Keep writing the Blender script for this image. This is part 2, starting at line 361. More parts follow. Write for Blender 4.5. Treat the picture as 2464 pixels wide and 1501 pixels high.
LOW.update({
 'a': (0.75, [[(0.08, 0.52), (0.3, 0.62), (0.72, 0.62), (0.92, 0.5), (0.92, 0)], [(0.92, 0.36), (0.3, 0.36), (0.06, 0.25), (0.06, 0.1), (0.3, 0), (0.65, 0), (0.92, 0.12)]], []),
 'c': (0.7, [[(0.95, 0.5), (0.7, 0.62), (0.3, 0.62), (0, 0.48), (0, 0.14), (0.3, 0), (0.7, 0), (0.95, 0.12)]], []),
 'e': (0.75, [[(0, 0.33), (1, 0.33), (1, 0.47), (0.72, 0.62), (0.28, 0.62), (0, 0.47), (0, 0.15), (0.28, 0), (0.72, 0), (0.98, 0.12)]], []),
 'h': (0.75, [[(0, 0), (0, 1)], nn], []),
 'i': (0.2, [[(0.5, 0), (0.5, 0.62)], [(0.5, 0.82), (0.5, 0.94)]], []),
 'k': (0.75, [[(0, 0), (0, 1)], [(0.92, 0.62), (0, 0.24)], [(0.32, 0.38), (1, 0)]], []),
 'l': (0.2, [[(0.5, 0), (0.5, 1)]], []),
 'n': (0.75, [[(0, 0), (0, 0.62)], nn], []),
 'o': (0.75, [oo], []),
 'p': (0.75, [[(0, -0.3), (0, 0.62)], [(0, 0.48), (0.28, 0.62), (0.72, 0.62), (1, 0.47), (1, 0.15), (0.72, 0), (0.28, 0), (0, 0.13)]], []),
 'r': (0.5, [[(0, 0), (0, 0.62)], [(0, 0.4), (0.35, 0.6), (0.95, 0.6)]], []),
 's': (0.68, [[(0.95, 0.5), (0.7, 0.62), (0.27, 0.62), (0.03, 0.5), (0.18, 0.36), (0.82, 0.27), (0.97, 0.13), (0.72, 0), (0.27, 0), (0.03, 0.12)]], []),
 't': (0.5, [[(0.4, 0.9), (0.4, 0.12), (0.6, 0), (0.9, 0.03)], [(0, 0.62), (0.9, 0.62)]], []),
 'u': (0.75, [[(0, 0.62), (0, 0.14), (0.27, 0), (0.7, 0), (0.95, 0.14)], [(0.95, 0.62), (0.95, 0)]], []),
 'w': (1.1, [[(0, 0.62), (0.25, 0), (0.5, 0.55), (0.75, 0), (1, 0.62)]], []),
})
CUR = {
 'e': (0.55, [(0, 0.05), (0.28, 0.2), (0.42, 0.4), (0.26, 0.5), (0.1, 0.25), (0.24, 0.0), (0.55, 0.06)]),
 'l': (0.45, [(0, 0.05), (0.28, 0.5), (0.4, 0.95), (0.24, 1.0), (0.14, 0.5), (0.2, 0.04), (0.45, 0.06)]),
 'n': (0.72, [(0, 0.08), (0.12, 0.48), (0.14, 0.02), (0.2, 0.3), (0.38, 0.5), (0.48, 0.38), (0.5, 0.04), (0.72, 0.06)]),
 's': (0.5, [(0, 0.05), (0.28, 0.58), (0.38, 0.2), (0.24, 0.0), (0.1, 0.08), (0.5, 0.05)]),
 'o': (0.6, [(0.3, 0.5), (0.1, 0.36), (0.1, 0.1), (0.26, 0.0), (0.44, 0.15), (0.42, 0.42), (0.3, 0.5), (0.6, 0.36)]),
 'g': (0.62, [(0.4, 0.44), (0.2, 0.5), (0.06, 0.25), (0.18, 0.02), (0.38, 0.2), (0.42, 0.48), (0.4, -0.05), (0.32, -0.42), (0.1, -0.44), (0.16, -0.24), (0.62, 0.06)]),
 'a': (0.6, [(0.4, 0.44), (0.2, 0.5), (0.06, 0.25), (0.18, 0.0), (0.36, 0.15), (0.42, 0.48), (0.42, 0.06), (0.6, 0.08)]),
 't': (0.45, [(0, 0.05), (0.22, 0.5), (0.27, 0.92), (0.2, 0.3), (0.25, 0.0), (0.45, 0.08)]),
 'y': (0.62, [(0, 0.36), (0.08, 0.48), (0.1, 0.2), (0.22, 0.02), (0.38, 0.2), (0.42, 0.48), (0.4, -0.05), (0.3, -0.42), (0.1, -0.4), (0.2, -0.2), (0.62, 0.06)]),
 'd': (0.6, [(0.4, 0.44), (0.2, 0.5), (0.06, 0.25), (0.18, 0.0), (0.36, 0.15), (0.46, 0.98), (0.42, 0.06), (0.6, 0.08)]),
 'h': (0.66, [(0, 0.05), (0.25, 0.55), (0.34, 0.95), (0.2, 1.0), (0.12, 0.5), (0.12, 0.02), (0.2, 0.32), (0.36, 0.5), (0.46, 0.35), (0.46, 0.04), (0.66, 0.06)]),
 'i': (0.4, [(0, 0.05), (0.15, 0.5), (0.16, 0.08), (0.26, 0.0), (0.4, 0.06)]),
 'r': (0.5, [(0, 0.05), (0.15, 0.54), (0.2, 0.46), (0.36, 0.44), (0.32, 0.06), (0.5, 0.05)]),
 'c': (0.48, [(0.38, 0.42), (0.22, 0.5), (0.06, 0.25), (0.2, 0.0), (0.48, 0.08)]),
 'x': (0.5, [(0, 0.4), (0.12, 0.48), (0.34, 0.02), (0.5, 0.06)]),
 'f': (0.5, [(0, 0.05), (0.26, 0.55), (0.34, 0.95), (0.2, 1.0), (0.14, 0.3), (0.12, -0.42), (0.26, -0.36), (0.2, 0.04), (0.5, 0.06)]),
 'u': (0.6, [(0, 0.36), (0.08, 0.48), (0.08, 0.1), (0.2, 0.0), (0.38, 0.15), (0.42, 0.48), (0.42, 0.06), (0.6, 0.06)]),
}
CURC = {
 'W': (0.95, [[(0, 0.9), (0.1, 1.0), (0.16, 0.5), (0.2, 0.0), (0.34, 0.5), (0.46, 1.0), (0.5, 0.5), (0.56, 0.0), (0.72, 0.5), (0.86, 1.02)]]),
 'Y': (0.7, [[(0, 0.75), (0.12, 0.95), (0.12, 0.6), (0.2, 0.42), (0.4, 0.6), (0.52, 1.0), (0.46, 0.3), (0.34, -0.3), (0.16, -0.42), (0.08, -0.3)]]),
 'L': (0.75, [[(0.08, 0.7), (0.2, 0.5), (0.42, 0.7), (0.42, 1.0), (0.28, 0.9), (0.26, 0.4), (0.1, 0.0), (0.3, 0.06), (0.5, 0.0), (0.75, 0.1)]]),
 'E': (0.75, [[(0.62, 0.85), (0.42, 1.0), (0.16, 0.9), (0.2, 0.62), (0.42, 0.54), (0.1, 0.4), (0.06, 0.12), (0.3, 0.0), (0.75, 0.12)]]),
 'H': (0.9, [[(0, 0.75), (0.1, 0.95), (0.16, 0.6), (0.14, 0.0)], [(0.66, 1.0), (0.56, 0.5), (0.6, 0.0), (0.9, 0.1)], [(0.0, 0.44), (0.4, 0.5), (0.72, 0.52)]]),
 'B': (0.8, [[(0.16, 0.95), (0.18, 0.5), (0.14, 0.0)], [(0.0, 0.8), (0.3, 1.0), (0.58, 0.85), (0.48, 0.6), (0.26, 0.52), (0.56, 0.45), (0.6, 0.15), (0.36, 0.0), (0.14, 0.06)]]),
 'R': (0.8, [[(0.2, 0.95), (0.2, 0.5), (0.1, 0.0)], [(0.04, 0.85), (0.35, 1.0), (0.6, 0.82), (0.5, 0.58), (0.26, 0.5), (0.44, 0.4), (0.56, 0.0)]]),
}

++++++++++

◆ **Exercise brief**: Repeat the lines above exactly.

◆ **Complete output**:
Keep writing the Blender script for this image. This is part 2, starting at line 361. More parts follow. Write for Blender 4.5. Treat the picture as 2464 pixels wide and 1501 pixels high.
LOW.update({
 'a': (0.75, [[(0.08, 0.52), (0.3, 0.62), (0.72, 0.62), (0.92, 0.5), (0.92, 0)], [(0.92, 0.36), (0.3, 0.36), (0.06, 0.25), (0.06, 0.1), (0.3, 0), (0.65, 0), (0.92, 0.12)]], []),
 'c': (0.7, [[(0.95, 0.5), (0.7, 0.62), (0.3, 0.62), (0, 0.48), (0, 0.14), (0.3, 0), (0.7, 0), (0.95, 0.12)]], []),
 'e': (0.75, [[(0, 0.33), (1, 0.33), (1, 0.47), (0.72, 0.62), (0.28, 0.62), (0, 0.47), (0, 0.15), (0.28, 0), (0.72, 0), (0.98, 0.12)]], []),
 'h': (0.75, [[(0, 0), (0, 1)], nn], []),
 'i': (0.2, [[(0.5, 0), (0.5, 0.62)], [(0.5, 0.82), (0.5, 0.94)]], []),
 'k': (0.75, [[(0, 0), (0, 1)], [(0.92, 0.62), (0, 0.24)], [(0.32, 0.38), (1, 0)]], []),
 'l': (0.2, [[(0.5, 0), (0.5, 1)]], []),
 'n': (0.75, [[(0, 0), (0, 0.62)], nn], []),
 'o': (0.75, [oo], []),
 'p': (0.75, [[(0, -0.3), (0, 0.62)], [(0, 0.48), (0.28, 0.62), (0.72, 0.62), (1, 0.47), (1, 0.15), (0.72, 0), (0.28, 0), (0, 0.13)]], []),
 'r': (0.5, [[(0, 0), (0, 0.62)], [(0, 0.4), (0.35, 0.6), (0.95, 0.6)]], []),
 's': (0.68, [[(0.95, 0.5), (0.7, 0.62), (0.27, 0.62), (0.03, 0.5), (0.18, 0.36), (0.82, 0.27), (0.97, 0.13), (0.72, 0), (0.27, 0), (0.03, 0.12)]], []),
 't': (0.5, [[(0.4, 0.9), (0.4, 0.12), (0.6, 0), (0.9, 0.03)], [(0, 0.62), (0.9, 0.62)]], []),
 'u': (0.75, [[(0, 0.62), (0, 0.14), (0.27, 0), (0.7, 0), (0.95, 0.14)], [(0.95, 0.62), (0.95, 0)]], []),
 'w': (1.1, [[(0, 0.62), (0.25, 0), (0.5, 0.55), (0.75, 0), (1, 0.62)]], []),
})
CUR = {
 'e': (0.55, [(0, 0.05), (0.28, 0.2), (0.42, 0.4), (0.26, 0.5), (0.1, 0.25), (0.24, 0.0), (0.55, 0.06)]),
 'l': (0.45, [(0, 0.05), (0.28, 0.5), (0.4, 0.95), (0.24, 1.0), (0.14, 0.5), (0.2, 0.04), (0.45, 0.06)]),
 'n': (0.72, [(0, 0.08), (0.12, 0.48), (0.14, 0.02), (0.2, 0.3), (0.38, 0.5), (0.48, 0.38), (0.5, 0.04), (0.72, 0.06)]),
 's': (0.5, [(0, 0.05), (0.28, 0.58), (0.38, 0.2), (0.24, 0.0), (0.1, 0.08), (0.5, 0.05)]),
 'o': (0.6, [(0.3, 0.5), (0.1, 0.36), (0.1, 0.1), (0.26, 0.0), (0.44, 0.15), (0.42, 0.42), (0.3, 0.5), (0.6, 0.36)]),
 'g': (0.62, [(0.4, 0.44), (0.2, 0.5), (0.06, 0.25), (0.18, 0.02), (0.38, 0.2), (0.42, 0.48), (0.4, -0.05), (0.32, -0.42), (0.1, -0.44), (0.16, -0.24), (0.62, 0.06)]),
 'a': (0.6, [(0.4, 0.44), (0.2, 0.5), (0.06, 0.25), (0.18, 0.0), (0.36, 0.15), (0.42, 0.48), (0.42, 0.06), (0.6, 0.08)]),
 't': (0.45, [(0, 0.05), (0.22, 0.5), (0.27, 0.92), (0.2, 0.3), (0.25, 0.0), (0.45, 0.08)]),
 'y': (0.62, [(0, 0.36), (0.08, 0.48), (0.1, 0.2), (0.22, 0.02), (0.38, 0.2), (0.42, 0.48), (0.4, -0.05), (0.3, -0.42), (0.1, -0.4), (0.2, -0.2), (0.62, 0.06)]),
 'd': (0.6, [(0.4, 0.44), (0.2, 0.5), (0.06, 0.25), (0.18, 0.0), (0.36, 0.15), (0.46, 0.98), (0.42, 0.06), (0.6, 0.08)]),
 'h': (0.66, [(0, 0.05), (0.25, 0.55), (0.34, 0.95), (0.2, 1.0), (0.12, 0.5), (0.12, 0.02), (0.2, 0.32), (0.36, 0.5), (0.46, 0.35), (0.46, 0.04), (0.66, 0.06)]),
 'i': (0.4, [(0, 0.05), (0.15, 0.5), (0.16, 0.08), (0.26, 0.0), (0.4, 0.06)]),
 'r': (0.5, [(0, 0.05), (0.15, 0.54), (0.2, 0.46), (0.36, 0.44), (0.32, 0.06), (0.5, 0.05)]),
 'c': (0.48, [(0.38, 0.42), (0.22, 0.5), (0.06, 0.25), (0.2, 0.0), (0.48, 0.08)]),
 'x': (0.5, [(0, 0.4), (0.12, 0.48), (0.34, 0.02), (0.5, 0.06)]),
 'f': (0.5, [(0, 0.05), (0.26, 0.55), (0.34, 0.95), (0.2, 1.0), (0.14, 0.3), (0.12, -0.42), (0.26, -0.36), (0.2, 0.04), (0.5, 0.06)]),
 'u': (0.6, [(0, 0.36), (0.08, 0.48), (0.08, 0.1), (0.2, 0.0), (0.38, 0.15), (0.42, 0.48), (0.42, 0.06), (0.6, 0.06)]),
}
CURC = {
 'W': (0.95, [[(0, 0.9), (0.1, 1.0), (0.16, 0.5), (0.2, 0.0), (0.34, 0.5), (0.46, 1.0), (0.5, 0.5), (0.56, 0.0), (0.72, 0.5), (0.86, 1.02)]]),
 'Y': (0.7, [[(0, 0.75), (0.12, 0.95), (0.12, 0.6), (0.2, 0.42), (0.4, 0.6), (0.52, 1.0), (0.46, 0.3), (0.34, -0.3), (0.16, -0.42), (0.08, -0.3)]]),
 'L': (0.75, [[(0.08, 0.7), (0.2, 0.5), (0.42, 0.7), (0.42, 1.0), (0.28, 0.9), (0.26, 0.4), (0.1, 0.0), (0.3, 0.06), (0.5, 0.0), (0.75, 0.1)]]),
 'E': (0.75, [[(0.62, 0.85), (0.42, 1.0), (0.16, 0.9), (0.2, 0.62), (0.42, 0.54), (0.1, 0.4), (0.06, 0.12), (0.3, 0.0), (0.75, 0.12)]]),
 'H': (0.9, [[(0, 0.75), (0.1, 0.95), (0.16, 0.6), (0.14, 0.0)], [(0.66, 1.0), (0.56, 0.5), (0.6, 0.0), (0.9, 0.1)], [(0.0, 0.44), (0.4, 0.5), (0.72, 0.52)]]),
 'B': (0.8, [[(0.16, 0.95), (0.18, 0.5), (0.14, 0.0)], [(0.0, 0.8), (0.3, 1.0), (0.58, 0.85), (0.48, 0.6), (0.26, 0.52), (0.56, 0.45), (0.6, 0.15), (0.36, 0.0), (0.14, 0.06)]]),
 'R': (0.8, [[(0.2, 0.95), (0.2, 0.5), (0.1, 0.0)], [(0.04, 0.85), (0.35, 1.0), (0.6, 0.82), (0.5, 0.58), (0.26, 0.5), (0.44, 0.4), (0.56, 0.0)]]),
}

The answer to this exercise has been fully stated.